(Records from a data source)
※

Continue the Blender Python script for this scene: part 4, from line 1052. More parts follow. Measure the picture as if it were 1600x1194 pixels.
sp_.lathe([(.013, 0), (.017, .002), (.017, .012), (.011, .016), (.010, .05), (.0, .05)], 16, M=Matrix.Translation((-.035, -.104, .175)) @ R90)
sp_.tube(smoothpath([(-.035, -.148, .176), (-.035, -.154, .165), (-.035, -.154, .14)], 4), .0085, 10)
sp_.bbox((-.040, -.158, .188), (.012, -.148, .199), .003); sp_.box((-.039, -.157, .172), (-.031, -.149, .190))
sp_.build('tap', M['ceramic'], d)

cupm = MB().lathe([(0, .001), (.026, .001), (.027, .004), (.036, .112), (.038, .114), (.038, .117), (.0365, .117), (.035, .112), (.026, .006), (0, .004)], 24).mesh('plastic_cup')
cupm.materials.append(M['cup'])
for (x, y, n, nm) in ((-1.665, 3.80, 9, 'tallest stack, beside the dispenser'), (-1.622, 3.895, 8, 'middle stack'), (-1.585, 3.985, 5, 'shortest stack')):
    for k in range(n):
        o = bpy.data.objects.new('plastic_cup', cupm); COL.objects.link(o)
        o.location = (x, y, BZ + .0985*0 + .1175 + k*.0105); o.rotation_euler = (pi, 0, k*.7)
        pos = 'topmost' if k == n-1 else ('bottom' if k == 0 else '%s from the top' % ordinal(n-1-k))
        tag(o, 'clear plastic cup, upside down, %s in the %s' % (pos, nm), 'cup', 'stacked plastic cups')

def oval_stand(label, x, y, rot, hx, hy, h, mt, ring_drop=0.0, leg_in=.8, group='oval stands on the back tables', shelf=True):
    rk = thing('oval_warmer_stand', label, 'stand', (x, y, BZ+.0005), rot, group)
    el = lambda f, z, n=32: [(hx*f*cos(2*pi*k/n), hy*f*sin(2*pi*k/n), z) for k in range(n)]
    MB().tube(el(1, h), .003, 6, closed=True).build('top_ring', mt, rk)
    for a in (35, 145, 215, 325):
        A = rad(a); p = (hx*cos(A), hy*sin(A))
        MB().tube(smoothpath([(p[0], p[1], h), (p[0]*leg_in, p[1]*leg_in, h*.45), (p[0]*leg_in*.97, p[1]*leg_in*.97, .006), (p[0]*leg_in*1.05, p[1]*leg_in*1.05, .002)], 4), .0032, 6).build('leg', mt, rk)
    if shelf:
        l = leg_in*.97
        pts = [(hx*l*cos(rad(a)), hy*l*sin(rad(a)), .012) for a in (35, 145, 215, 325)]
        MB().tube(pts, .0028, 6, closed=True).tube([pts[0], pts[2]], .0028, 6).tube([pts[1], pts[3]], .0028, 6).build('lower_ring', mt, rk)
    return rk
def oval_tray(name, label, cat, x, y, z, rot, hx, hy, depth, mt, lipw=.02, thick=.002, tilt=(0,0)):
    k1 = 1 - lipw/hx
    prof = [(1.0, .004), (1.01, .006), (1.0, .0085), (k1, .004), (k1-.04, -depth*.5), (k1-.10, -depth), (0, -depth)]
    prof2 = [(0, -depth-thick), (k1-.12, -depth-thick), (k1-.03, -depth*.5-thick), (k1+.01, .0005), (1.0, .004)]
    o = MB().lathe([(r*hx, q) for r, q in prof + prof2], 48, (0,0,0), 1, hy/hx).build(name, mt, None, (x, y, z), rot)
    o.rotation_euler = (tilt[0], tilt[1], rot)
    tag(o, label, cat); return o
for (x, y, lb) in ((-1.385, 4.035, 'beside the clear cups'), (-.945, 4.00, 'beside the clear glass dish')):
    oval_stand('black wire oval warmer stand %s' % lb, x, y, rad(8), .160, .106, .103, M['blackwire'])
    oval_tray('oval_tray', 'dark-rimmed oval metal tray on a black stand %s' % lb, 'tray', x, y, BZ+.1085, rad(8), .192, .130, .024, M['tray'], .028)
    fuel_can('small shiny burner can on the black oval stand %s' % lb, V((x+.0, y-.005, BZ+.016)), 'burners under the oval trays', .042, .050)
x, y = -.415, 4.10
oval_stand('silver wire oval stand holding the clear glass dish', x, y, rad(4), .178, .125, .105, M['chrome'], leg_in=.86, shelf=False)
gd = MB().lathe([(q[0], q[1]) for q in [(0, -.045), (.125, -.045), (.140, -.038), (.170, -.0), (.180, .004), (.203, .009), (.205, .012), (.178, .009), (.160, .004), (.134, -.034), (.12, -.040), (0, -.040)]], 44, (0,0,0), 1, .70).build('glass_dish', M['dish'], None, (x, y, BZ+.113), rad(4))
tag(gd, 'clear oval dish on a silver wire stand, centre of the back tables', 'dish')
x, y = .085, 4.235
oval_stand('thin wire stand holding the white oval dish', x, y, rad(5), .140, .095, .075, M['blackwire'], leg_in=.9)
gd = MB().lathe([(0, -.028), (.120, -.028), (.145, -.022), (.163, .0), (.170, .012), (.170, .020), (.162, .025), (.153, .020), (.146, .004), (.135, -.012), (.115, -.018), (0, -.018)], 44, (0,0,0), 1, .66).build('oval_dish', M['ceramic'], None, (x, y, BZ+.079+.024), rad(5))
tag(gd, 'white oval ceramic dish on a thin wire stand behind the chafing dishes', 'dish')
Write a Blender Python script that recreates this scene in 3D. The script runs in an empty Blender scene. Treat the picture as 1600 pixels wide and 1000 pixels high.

※

Task brief - Set all of the records down again, exactly as they stand.

Exercise result -
Continue the Blender Python script for this scene: part 4, from line 1052. More parts follow. Measure the picture as if it were 1600x1194 pixels.
sp_.lathe([(.013, 0), (.017, .002), (.017, .012), (.011, .016), (.010, .05), (.0, .05)], 16, M=Matrix.Translation((-.035, -.104, .175)) @ R90)
sp_.tube(smoothpath([(-.035, -.148, .176), (-.035, -.154, .165), (-.035, -.154, .14)], 4), .0085, 10)
sp_.bbox((-.040, -.158, .188), (.012, -.148, .199), .003); sp_.box((-.039, -.157, .172), (-.031, -.149, .190))
sp_.build('tap', M['ceramic'], d)

cupm = MB().lathe([(0, .001), (.026, .001), (.027, .004), (.036, .112), (.038, .114), (.038, .117), (.0365, .117), (.035, .112), (.026, .006), (0, .004)], 24).mesh('plastic_cup')
cupm.materials.append(M['cup'])
for (x, y, n, nm) in ((-1.665, 3.80, 9, 'tallest stack, beside the dispenser'), (-1.622, 3.895, 8, 'middle stack'), (-1.585, 3.985, 5, 'shortest stack')):
    for k in range(n):
        o = bpy.data.objects.new('plastic_cup', cupm); COL.objects.link(o)
        o.location = (x, y, BZ + .0985*0 + .1175 + k*.0105); o.rotation_euler = (pi, 0, k*.7)
        pos = 'topmost' if k == n-1 else ('bottom' if k == 0 else '%s from the top' % ordinal(n-1-k))
        tag(o, 'clear plastic cup, upside down, %s in the %s' % (pos, nm), 'cup', 'stacked plastic cups')

def oval_stand(label, x, y, rot, hx, hy, h, mt, ring_drop=0.0, leg_in=.8, group='oval stands on the back tables', shelf=True):
    rk = thing('oval_warmer_stand', label, 'stand', (x, y, BZ+.0005), rot, group)
    el = lambda f, z, n=32: [(hx*f*cos(2*pi*k/n), hy*f*sin(2*pi*k/n), z) for k in range(n)]
    MB().tube(el(1, h), .003, 6, closed=True).build('top_ring', mt, rk)
    for a in (35, 145, 215, 325):
        A = rad(a); p = (hx*cos(A), hy*sin(A))
        MB().tube(smoothpath([(p[0], p[1], h), (p[0]*leg_in, p[1]*leg_in, h*.45), (p[0]*leg_in*.97, p[1]*leg_in*.97, .006), (p[0]*leg_in*1.05, p[1]*leg_in*1.05, .002)], 4), .0032, 6).build('leg', mt, rk)
    if shelf:
        l = leg_in*.97
        pts = [(hx*l*cos(rad(a)), hy*l*sin(rad(a)), .012) for a in (35, 145, 215, 325)]
        MB().tube(pts, .0028, 6, closed=True).tube([pts[0], pts[2]], .0028, 6).tube([pts[1], pts[3]], .0028, 6).build('lower_ring', mt, rk)
    return rk
def oval_tray(name, label, cat, x, y, z, rot, hx, hy, depth, mt, lipw=.02, thick=.002, tilt=(0,0)):
    k1 = 1 - lipw/hx
    prof = [(1.0, .004), (1.01, .006), (1.0, .0085), (k1, .004), (k1-.04, -depth*.5), (k1-.10, -depth), (0, -depth)]
    prof2 = [(0, -depth-thick), (k1-.12, -depth-thick), (k1-.03, -depth*.5-thick), (k1+.01, .0005), (1.0, .004)]
    o = MB().lathe([(r*hx, q) for r, q in prof + prof2], 48, (0,0,0), 1, hy/hx).build(name, mt, None, (x, y, z), rot)
    o.rotation_euler = (tilt[0], tilt[1], rot)
    tag(o, label, cat); return o
for (x, y, lb) in ((-1.385, 4.035, 'beside the clear cups'), (-.945, 4.00, 'beside the clear glass dish')):
    oval_stand('black wire oval warmer stand %s' % lb, x, y, rad(8), .160, .106, .103, M['blackwire'])
    oval_tray('oval_tray', 'dark-rimmed oval metal tray on a black stand %s' % lb, 'tray', x, y, BZ+.1085, rad(8), .192, .130, .024, M['tray'], .028)
    fuel_can('small shiny burner can on the black oval stand %s' % lb, V((x+.0, y-.005, BZ+.016)), 'burners under the oval trays', .042, .050)
x, y = -.415, 4.10
oval_stand('silver wire oval stand holding the clear glass dish', x, y, rad(4), .178, .125, .105, M['chrome'], leg_in=.86, shelf=False)
gd = MB().lathe([(q[0], q[1]) for q in [(0, -.045), (.125, -.045), (.140, -.038), (.170, -.0), (.180, .004), (.203, .009), (.205, .012), (.178, .009), (.160, .004), (.134, -.034), (.12, -.040), (0, -.040)]], 44, (0,0,0), 1, .70).build('glass_dish', M['dish'], None, (x, y, BZ+.113), rad(4))
tag(gd, 'clear oval dish on a silver wire stand, centre of the back tables', 'dish')
x, y = .085, 4.235
oval_stand('thin wire stand holding the white oval dish', x, y, rad(5), .140, .095, .075, M['blackwire'], leg_in=.9)
gd = MB().lathe([(0, -.028), (.120, -.028), (.145, -.022), (.163, .0), (.170, .012), (.170, .020), (.162, .025), (.153, .020), (.146, .004), (.135, -.012), (.115, -.018), (0, -.018)], 44, (0,0,0), 1, .66).build('oval_dish', M['ceramic'], None, (x, y, BZ+.079+.024), rad(5))
tag(gd, 'white oval ceramic dish on a thin wire stand behind the chafing dishes', 'dish')
Write a Blender Python script that recreates this scene in 3D. The script runs in an empty Blender scene. Treat the picture as 1600 pixels wide and 1000 pixels high.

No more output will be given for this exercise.